To do the math on how energy consumption will change, researchers first collected 40 years of energy use datasets from 146 countries, as well as data on historical weather trends, and then measured how energy consumption in different areas changes with extreme temperatures. This holistic approach offers a rare glimpse of true heating and cooling energy use around the world.

“In prior work, researchers often extrapolated what would happen in poorer regions by looking at research from richer regions,” Amir Jina, an assistant professor of public policy at the University of Chicago and a coauthor of the study, wrote in an email. “So, for example, they’d take information on how temperature affects AC use in the very wealthy U.S., and apply that to much less wealthy India. This might overstate energy-related costs of climate change, because you’d assume that every Indian household would just switch on their AC when it gets hot and would consume a huge amount of energy.

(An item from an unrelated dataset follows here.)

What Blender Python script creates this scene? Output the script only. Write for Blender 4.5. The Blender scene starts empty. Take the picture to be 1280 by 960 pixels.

But we know that most households in India don’t have AC units, so if you don’t include data on India or other less wealthy places, you get the answer wrong.”

The birds-eye view shows that in wealthy locations, wealthier people—especially the top 10%—turn up their air conditioners, making electricity use per person skyrocket. But there’s scant little corresponding increase in individual energy use in poorer areas even as the temperature increases.

The researchers then divided the world into more than 24,000 different regions, based on existing administrative divisions or groups of administrative divisions within country borders such as U.S. counties. They then made projections about energy use in the future, using different emissions and economic scenarios to project these impacts.

By the end of the century, areas in India, Indonesia, and Mexico—which don’t have high air conditioning use now—will use dramatically more electricity for cooling as they figure out how to deal with rising temperatures. In India alone, energy use is expected to increase by nearly 145%. The dramatic uptick in electricity consumption in these countries isn’t just due to rising heat, though; they’re also among countries where economic growth will make air conditioning more accessible to a greater part of the population. Other countries will see largely climate change-driven increases, including a staggering 2,086% increase in electricity consumption in Nigeria. Wealthy countries like the U.S. will also see an uptick in electricity use for cooling, but it will be relatively modest percentage-wise at just 3% given the high penetration of cooling technologies already.

The research also shows that fewer colder days means the world will use less heating fuel, so much so that it will offset changes in electricity demand. The study is part of the Climate Impact Lab’s effort to effort to figure out how climate change will impact economies and lives at the local level across the world, in order to more accurately provide an estimate for the social cost of carbon (or SCC in economistspeak)—the economic cost of emitting one ton of carbon dioxide into the atmosphere today, a metric used around the world.

The findings show that the part of the SCC tied only to heating and cooling is in the negative, somewhere in the -$3 to -$1 range. That means in purely economic terms at the global level for heating and cooling, rising temperatures are Fine. But Fine Globally for heating and cooling is not the metric that really matters here. The study shows the biggest cost savings will be in the richest countries, which are largely located away from the tropics. Those countries will use less energy for heating as winters warm up. Poor countries—most of which are located in the tropics—will have to figure out how to deal with more heat and more cooling demands on the grid.

“The economic impact of warming on global energy consumption is modest,” Jina said. “Despite that small net effect, though, the inequality across the world is enormous—we see places that benefit because they don’t have to spend as much on heating but don’t get hot enough to need a lot of AC, places that get hot but are wealthy enough to afford AC, and places that get really hot but just don’t get rich enough, even by the end of the century, to have widespread access to cooling technologies. Again and again, we are seeing that this stark inequality is a feature of climate change.”

This raises an enormous set of questions raised about equity and energy access around the world, both now and in the future. Countries like India, with that projected 145% energy increase, are going to have to figure out how to adapt their electricity system to a hotter world. These countries—and the most vulnerable populations who call them home—have played relatively minor to no role in causing the climate crisis.

The SCC is much more than what shows up on your electric bill each month. Previous research, including some by the Climate Impact Lab, shows that damages from the climate crisis will be extreme. The small offset in the energy SCC will be dwarfed by the loss of life from extreme heat, infrastructure destroyed by rising seas, and more.

“There’s an enormous amount of differences across space and climates in how people are affected,” Jina said. “If we care at all about this inequality in impacts, we need to have as much information about the differences across populations as possible.”